··· GIVEN MATERIAL ···

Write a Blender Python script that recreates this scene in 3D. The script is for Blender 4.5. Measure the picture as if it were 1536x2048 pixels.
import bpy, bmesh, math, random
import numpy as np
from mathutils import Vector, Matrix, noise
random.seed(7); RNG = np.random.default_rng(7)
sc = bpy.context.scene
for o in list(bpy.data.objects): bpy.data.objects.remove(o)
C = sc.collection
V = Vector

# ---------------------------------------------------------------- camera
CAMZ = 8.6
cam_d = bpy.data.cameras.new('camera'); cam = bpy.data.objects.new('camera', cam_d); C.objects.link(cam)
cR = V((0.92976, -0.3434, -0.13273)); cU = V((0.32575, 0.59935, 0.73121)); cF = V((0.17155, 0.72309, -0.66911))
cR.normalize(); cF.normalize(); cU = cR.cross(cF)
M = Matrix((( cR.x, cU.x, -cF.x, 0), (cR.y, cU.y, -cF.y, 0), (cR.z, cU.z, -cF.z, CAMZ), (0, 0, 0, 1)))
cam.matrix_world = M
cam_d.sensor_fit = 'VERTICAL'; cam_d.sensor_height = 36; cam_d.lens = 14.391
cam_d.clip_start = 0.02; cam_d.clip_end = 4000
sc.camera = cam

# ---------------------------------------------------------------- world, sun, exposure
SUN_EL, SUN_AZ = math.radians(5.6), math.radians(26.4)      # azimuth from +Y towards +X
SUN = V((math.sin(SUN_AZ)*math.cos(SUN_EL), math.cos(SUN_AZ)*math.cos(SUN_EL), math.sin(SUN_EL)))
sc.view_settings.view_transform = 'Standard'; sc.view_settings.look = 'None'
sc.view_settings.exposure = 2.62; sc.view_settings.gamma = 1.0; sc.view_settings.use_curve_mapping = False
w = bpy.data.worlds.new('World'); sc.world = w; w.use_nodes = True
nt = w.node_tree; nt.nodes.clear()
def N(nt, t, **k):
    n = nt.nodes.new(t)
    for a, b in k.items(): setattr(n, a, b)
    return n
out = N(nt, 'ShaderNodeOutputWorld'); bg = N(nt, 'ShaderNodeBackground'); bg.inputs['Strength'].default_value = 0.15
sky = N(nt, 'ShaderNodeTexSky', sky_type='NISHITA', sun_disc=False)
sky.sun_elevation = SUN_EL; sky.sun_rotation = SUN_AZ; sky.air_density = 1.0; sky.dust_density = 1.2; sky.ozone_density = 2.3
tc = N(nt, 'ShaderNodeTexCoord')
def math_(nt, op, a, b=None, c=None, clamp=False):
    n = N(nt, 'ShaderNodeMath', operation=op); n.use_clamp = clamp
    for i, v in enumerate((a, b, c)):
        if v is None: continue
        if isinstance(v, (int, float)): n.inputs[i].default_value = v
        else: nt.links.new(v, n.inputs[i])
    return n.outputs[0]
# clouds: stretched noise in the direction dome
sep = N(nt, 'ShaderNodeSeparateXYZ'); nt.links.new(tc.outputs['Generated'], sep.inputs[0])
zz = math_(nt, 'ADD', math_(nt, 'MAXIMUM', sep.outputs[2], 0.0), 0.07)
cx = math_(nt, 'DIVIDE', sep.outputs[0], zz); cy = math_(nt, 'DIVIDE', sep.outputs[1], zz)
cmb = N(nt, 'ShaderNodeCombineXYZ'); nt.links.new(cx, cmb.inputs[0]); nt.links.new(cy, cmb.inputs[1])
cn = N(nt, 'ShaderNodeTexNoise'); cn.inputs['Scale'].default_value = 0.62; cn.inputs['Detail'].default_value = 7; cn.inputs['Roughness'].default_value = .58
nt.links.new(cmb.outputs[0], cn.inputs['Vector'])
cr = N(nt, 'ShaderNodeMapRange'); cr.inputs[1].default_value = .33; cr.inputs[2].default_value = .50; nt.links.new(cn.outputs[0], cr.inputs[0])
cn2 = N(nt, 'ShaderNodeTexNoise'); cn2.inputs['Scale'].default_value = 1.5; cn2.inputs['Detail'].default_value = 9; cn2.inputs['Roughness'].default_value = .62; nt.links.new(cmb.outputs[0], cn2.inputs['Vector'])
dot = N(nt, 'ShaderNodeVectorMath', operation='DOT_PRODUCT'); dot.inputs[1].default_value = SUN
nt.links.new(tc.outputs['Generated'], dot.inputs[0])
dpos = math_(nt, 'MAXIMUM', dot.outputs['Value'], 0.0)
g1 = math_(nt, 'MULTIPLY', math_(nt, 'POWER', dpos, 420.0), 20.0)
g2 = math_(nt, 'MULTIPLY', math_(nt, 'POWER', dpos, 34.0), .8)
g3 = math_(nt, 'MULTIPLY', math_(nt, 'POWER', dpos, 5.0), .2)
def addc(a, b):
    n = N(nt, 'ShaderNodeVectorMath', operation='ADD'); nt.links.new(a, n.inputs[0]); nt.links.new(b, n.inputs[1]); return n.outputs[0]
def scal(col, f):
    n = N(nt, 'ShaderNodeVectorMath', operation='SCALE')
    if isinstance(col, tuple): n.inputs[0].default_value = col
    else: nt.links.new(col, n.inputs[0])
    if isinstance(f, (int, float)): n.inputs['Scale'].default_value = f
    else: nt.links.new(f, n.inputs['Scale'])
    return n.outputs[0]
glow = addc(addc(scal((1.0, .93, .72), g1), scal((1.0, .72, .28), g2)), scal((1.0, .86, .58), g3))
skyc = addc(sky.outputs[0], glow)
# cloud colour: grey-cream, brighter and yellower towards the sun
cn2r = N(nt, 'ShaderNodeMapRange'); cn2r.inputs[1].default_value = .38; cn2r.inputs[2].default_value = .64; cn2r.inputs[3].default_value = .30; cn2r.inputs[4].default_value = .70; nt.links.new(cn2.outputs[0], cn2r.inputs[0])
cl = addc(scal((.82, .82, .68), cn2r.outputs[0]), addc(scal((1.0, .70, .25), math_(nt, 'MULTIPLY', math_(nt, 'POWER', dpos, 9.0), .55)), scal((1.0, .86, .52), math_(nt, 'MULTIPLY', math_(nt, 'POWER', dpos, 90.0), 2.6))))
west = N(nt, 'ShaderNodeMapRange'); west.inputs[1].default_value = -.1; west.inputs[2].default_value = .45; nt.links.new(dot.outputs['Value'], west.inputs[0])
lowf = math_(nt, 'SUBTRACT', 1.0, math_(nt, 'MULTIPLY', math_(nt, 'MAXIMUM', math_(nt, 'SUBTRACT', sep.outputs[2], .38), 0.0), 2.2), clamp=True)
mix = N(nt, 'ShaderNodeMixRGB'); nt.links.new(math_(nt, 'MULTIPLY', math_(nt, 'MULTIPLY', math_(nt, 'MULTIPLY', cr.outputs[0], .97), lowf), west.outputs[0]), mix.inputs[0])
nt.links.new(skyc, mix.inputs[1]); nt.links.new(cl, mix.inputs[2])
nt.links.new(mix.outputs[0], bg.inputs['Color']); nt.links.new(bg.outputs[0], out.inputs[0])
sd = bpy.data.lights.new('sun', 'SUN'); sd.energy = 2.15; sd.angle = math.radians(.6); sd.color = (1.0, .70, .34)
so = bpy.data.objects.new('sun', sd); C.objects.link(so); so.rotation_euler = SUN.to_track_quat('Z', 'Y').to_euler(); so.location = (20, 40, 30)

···

| WHAT THE EXERCISE ASKS |
Extract all of the data shown above without alteration.

| ANSWER FOR THE TASK |
Write a Blender Python script that recreates this scene in 3D. The script is for Blender 4.5. Measure the picture as if it were 1536x2048 pixels.
import bpy, bmesh, math, random
import numpy as np
from mathutils import Vector, Matrix, noise
random.seed(7); RNG = np.random.default_rng(7)
sc = bpy.context.scene
for o in list(bpy.data.objects): bpy.data.objects.remove(o)
C = sc.collection
V = Vector

# ---------------------------------------------------------------- camera
CAMZ = 8.6
cam_d = bpy.data.cameras.new('camera'); cam = bpy.data.objects.new('camera', cam_d); C.objects.link(cam)
cR = V((0.92976, -0.3434, -0.13273)); cU = V((0.32575, 0.59935, 0.73121)); cF = V((0.17155, 0.72309, -0.66911))
cR.normalize(); cF.normalize(); cU = cR.cross(cF)
M = Matrix((( cR.x, cU.x, -cF.x, 0), (cR.y, cU.y, -cF.y, 0), (cR.z, cU.z, -cF.z, CAMZ), (0, 0, 0, 1)))
cam.matrix_world = M
cam_d.sensor_fit = 'VERTICAL'; cam_d.sensor_height = 36; cam_d.lens = 14.391
cam_d.clip_start = 0.02; cam_d.clip_end = 4000
sc.camera = cam

# ---------------------------------------------------------------- world, sun, exposure
SUN_EL, SUN_AZ = math.radians(5.6), math.radians(26.4)      # azimuth from +Y towards +X
SUN = V((math.sin(SUN_AZ)*math.cos(SUN_EL), math.cos(SUN_AZ)*math.cos(SUN_EL), math.sin(SUN_EL)))
sc.view_settings.view_transform = 'Standard'; sc.view_settings.look = 'None'
sc.view_settings.exposure = 2.62; sc.view_settings.gamma = 1.0; sc.view_settings.use_curve_mapping = False
w = bpy.data.worlds.new('World'); sc.world = w; w.use_nodes = True
nt = w.node_tree; nt.nodes.clear()
def N(nt, t, **k):
    n = nt.nodes.new(t)
    for a, b in k.items(): setattr(n, a, b)
    return n
out = N(nt, 'ShaderNodeOutputWorld'); bg = N(nt, 'ShaderNodeBackground'); bg.inputs['Strength'].default_value = 0.15
sky = N(nt, 'ShaderNodeTexSky', sky_type='NISHITA', sun_disc=False)
sky.sun_elevation = SUN_EL; sky.sun_rotation = SUN_AZ; sky.air_density = 1.0; sky.dust_density = 1.2; sky.ozone_density = 2.3
tc = N(nt, 'ShaderNodeTexCoord')
def math_(nt, op, a, b=None, c=None, clamp=False):
    n = N(nt, 'ShaderNodeMath', operation=op); n.use_clamp = clamp
    for i, v in enumerate((a, b, c)):
        if v is None: continue
        if isinstance(v, (int, float)): n.inputs[i].default_value = v
        else: nt.links.new(v, n.inputs[i])
    return n.outputs[0]
# clouds: stretched noise in the direction dome
sep = N(nt, 'ShaderNodeSeparateXYZ'); nt.links.new(tc.outputs['Generated'], sep.inputs[0])
zz = math_(nt, 'ADD', math_(nt, 'MAXIMUM', sep.outputs[2], 0.0), 0.07)
cx = math_(nt, 'DIVIDE', sep.outputs[0], zz); cy = math_(nt, 'DIVIDE', sep.outputs[1], zz)
cmb = N(nt, 'ShaderNodeCombineXYZ'); nt.links.new(cx, cmb.inputs[0]); nt.links.new(cy, cmb.inputs[1])
cn = N(nt, 'ShaderNodeTexNoise'); cn.inputs['Scale'].default_value = 0.62; cn.inputs['Detail'].default_value = 7; cn.inputs['Roughness'].default_value = .58
nt.links.new(cmb.outputs[0], cn.inputs['Vector'])
cr = N(nt, 'ShaderNodeMapRange'); cr.inputs[1].default_value = .33; cr.inputs[2].default_value = .50; nt.links.new(cn.outputs[0], cr.inputs[0])
cn2 = N(nt, 'ShaderNodeTexNoise'); cn2.inputs['Scale'].default_value = 1.5; cn2.inputs['Detail'].default_value = 9; cn2.inputs['Roughness'].default_value = .62; nt.links.new(cmb.outputs[0], cn2.inputs['Vector'])
dot = N(nt, 'ShaderNodeVectorMath', operation='DOT_PRODUCT'); dot.inputs[1].default_value = SUN
nt.links.new(tc.outputs['Generated'], dot.inputs[0])
dpos = math_(nt, 'MAXIMUM', dot.outputs['Value'], 0.0)
g1 = math_(nt, 'MULTIPLY', math_(nt, 'POWER', dpos, 420.0), 20.0)
g2 = math_(nt, 'MULTIPLY', math_(nt, 'POWER', dpos, 34.0), .8)
g3 = math_(nt, 'MULTIPLY', math_(nt, 'POWER', dpos, 5.0), .2)
def addc(a, b):
    n = N(nt, 'ShaderNodeVectorMath', operation='ADD'); nt.links.new(a, n.inputs[0]); nt.links.new(b, n.inputs[1]); return n.outputs[0]
def scal(col, f):
    n = N(nt, 'ShaderNodeVectorMath', operation='SCALE')
    if isinstance(col, tuple): n.inputs[0].default_value = col
    else: nt.links.new(col, n.inputs[0])
    if isinstance(f, (int, float)): n.inputs['Scale'].default_value = f
    else: nt.links.new(f, n.inputs['Scale'])
    return n.outputs[0]
glow = addc(addc(scal((1.0, .93, .72), g1), scal((1.0, .72, .28), g2)), scal((1.0, .86, .58), g3))
skyc = addc(sky.outputs[0], glow)
# cloud colour: grey-cream, brighter and yellower towards the sun
cn2r = N(nt, 'ShaderNodeMapRange'); cn2r.inputs[1].default_value = .38; cn2r.inputs[2].default_value = .64; cn2r.inputs[3].default_value = .30; cn2r.inputs[4].default_value = .70; nt.links.new(cn2.outputs[0], cn2r.inputs[0])
cl = addc(scal((.82, .82, .68), cn2r.outputs[0]), addc(scal((1.0, .70, .25), math_(nt, 'MULTIPLY', math_(nt, 'POWER', dpos, 9.0), .55)), scal((1.0, .86, .52), math_(nt, 'MULTIPLY', math_(nt, 'POWER', dpos, 90.0), 2.6))))
west = N(nt, 'ShaderNodeMapRange'); west.inputs[1].default_value = -.1; west.inputs[2].default_value = .45; nt.links.new(dot.outputs['Value'], west.inputs[0])
lowf = math_(nt, 'SUBTRACT', 1.0, math_(nt, 'MULTIPLY', math_(nt, 'MAXIMUM', math_(nt, 'SUBTRACT', sep.outputs[2], .38), 0.0), 2.2), clamp=True)
mix = N(nt, 'ShaderNodeMixRGB'); nt.links.new(math_(nt, 'MULTIPLY', math_(nt, 'MULTIPLY', math_(nt, 'MULTIPLY', cr.outputs[0], .97), lowf), west.outputs[0]), mix.inputs[0])
nt.links.new(skyc, mix.inputs[1]); nt.links.new(cl, mix.inputs[2])
nt.links.new(mix.outputs[0], bg.inputs['Color']); nt.links.new(bg.outputs[0], out.inputs[0])
sd = bpy.data.lights.new('sun', 'SUN'); sd.energy = 2.15; sd.angle = math.radians(.6); sd.color = (1.0, .70, .34)
so = bpy.data.objects.new('sun', sd); C.objects.link(so); so.rotation_euler = SUN.to_track_quat('Z', 'Y').to_euler(); so.location = (20, 40, 30)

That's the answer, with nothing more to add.